=== Problem details ===
Copy exactly the lines from the start of the material through the line with "COL = scene.collection". Pictures stay out of the copy.

=== Data extract ===
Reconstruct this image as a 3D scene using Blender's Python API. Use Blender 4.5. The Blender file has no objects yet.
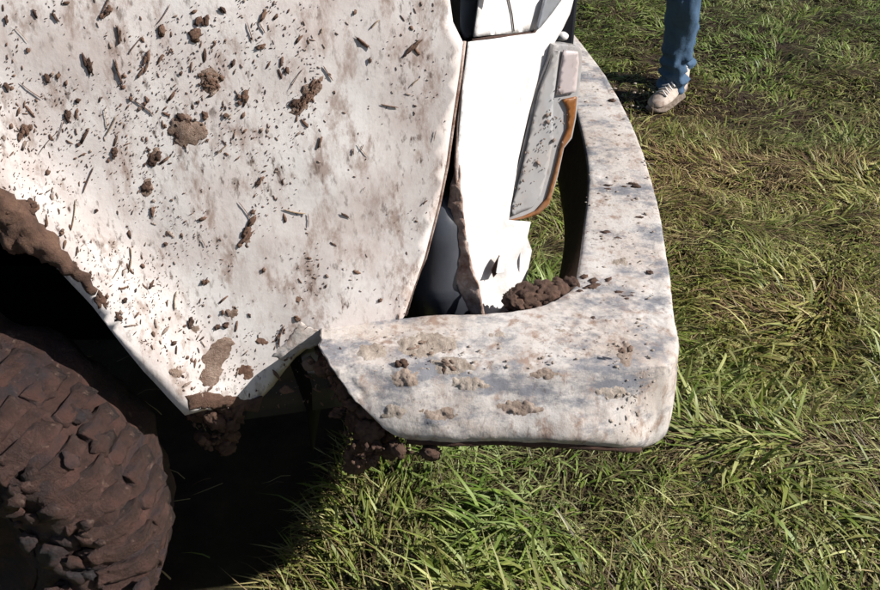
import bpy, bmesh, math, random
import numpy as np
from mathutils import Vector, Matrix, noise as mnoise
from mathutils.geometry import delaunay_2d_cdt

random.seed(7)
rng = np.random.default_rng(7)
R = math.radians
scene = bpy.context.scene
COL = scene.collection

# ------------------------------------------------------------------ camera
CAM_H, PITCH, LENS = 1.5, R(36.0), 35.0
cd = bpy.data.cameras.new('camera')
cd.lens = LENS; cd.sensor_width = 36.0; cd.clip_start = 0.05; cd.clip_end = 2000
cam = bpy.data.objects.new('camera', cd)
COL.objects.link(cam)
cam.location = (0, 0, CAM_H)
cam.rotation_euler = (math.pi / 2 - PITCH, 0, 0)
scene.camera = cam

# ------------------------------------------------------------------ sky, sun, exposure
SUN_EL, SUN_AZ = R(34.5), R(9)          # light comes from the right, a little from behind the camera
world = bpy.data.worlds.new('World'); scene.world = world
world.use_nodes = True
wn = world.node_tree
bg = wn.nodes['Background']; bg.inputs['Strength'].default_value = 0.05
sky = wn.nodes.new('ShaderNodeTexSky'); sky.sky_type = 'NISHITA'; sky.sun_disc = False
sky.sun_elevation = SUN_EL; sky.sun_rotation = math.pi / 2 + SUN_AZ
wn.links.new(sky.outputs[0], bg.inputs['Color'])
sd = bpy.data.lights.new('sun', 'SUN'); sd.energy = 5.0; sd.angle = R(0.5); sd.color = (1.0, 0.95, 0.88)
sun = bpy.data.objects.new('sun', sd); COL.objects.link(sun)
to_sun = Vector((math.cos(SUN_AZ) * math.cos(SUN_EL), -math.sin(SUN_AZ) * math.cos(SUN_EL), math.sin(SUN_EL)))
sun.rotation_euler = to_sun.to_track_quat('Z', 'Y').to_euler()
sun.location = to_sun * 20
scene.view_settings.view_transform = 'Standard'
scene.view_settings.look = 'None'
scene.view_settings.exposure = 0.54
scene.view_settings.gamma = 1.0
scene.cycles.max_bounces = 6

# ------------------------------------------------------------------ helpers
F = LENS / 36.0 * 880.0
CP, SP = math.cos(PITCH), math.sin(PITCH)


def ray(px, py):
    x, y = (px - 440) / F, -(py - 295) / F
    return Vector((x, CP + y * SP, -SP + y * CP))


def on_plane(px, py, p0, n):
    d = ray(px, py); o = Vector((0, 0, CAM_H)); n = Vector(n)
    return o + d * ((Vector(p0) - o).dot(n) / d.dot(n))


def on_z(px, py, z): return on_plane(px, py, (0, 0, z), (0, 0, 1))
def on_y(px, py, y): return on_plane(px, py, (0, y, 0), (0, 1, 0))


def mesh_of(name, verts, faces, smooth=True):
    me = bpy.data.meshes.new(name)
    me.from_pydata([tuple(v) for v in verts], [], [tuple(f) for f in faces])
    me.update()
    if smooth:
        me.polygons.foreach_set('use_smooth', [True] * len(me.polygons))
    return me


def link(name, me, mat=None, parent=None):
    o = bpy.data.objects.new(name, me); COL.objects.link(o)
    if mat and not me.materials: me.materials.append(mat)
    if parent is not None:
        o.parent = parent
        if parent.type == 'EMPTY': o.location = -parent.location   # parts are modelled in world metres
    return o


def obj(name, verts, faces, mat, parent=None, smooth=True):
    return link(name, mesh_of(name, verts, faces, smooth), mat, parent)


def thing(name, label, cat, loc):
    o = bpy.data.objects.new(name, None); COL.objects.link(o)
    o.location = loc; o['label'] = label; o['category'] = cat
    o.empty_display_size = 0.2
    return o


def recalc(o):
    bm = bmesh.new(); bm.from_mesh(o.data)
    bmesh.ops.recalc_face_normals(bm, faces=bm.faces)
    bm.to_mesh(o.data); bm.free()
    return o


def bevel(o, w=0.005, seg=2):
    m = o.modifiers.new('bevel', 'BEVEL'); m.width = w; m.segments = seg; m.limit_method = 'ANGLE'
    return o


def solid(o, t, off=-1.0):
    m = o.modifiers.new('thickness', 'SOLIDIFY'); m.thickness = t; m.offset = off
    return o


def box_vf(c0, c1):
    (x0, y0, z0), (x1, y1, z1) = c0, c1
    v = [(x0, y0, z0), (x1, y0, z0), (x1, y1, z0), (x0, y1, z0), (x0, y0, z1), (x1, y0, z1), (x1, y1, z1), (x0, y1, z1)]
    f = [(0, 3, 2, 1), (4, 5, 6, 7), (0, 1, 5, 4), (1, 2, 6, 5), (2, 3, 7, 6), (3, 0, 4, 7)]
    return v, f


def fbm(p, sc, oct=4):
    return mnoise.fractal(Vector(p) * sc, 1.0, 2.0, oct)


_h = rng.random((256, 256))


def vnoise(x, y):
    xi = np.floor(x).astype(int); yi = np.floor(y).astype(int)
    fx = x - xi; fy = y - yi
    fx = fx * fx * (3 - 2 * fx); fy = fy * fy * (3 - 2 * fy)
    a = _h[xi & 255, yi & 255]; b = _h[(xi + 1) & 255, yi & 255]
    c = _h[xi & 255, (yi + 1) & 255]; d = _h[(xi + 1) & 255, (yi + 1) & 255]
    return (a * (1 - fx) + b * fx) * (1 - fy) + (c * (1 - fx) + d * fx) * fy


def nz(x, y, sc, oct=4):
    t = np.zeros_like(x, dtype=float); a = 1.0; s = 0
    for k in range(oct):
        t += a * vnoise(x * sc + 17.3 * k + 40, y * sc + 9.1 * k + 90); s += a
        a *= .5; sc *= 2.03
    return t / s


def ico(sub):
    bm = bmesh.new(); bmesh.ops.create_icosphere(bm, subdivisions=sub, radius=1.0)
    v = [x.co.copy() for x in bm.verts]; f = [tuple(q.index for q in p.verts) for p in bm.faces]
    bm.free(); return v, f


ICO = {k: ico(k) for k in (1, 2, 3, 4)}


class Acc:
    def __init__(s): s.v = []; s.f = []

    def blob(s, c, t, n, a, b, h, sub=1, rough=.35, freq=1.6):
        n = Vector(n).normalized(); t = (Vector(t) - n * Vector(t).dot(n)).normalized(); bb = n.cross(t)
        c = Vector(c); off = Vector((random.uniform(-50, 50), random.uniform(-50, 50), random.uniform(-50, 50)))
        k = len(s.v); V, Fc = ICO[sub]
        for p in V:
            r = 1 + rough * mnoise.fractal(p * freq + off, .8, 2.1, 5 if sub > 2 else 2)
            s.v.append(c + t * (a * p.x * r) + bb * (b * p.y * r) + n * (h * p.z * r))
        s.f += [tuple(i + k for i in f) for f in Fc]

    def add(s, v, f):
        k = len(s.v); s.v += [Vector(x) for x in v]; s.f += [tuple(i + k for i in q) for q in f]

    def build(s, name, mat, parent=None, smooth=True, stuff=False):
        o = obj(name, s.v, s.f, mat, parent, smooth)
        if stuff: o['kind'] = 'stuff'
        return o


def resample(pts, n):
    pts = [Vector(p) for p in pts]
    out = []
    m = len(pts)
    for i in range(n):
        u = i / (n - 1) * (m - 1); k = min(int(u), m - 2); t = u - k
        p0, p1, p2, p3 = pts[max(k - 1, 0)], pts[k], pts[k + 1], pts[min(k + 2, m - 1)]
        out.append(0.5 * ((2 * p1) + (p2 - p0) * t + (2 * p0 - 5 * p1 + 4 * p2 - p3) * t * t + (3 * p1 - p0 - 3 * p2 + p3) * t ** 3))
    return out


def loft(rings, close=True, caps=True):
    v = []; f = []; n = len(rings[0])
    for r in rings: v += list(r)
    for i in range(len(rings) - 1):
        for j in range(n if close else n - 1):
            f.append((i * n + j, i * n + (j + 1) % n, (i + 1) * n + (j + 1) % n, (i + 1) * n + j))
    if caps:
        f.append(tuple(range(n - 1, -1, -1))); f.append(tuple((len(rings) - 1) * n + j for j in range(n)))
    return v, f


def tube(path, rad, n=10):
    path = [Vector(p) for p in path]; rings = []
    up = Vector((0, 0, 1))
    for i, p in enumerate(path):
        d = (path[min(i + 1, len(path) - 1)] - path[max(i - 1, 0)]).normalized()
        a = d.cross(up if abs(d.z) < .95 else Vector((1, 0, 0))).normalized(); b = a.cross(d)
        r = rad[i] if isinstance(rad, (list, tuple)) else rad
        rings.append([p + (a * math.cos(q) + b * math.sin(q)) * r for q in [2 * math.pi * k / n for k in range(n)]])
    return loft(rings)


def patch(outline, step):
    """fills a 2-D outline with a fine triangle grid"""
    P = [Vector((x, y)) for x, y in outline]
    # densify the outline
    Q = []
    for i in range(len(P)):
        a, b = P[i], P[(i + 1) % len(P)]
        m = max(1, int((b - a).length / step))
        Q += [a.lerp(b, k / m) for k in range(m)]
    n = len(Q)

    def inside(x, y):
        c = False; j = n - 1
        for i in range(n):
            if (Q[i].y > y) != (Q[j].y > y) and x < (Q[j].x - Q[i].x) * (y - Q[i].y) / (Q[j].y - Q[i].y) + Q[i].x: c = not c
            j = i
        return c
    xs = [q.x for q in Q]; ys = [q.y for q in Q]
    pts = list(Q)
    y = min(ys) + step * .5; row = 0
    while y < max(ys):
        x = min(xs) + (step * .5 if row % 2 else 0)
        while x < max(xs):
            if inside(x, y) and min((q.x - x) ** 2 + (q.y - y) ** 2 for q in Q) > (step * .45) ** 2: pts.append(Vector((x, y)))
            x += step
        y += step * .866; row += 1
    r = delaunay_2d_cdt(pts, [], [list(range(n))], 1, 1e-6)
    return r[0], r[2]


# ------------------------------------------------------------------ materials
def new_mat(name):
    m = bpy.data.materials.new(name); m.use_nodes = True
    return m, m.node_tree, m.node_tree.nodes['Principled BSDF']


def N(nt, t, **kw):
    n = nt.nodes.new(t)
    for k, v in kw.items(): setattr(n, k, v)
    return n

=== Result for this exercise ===
Reconstruct this image as a 3D scene using Blender's Python API. Use Blender 4.5. The Blender file has no objects yet.
import bpy, bmesh, math, random
import numpy as np
from mathutils import Vector, Matrix, noise as mnoise
from mathutils.geometry import delaunay_2d_cdt

random.seed(7)
rng = np.random.default_rng(7)
R = math.radians
scene = bpy.context.scene
COL = scene.collection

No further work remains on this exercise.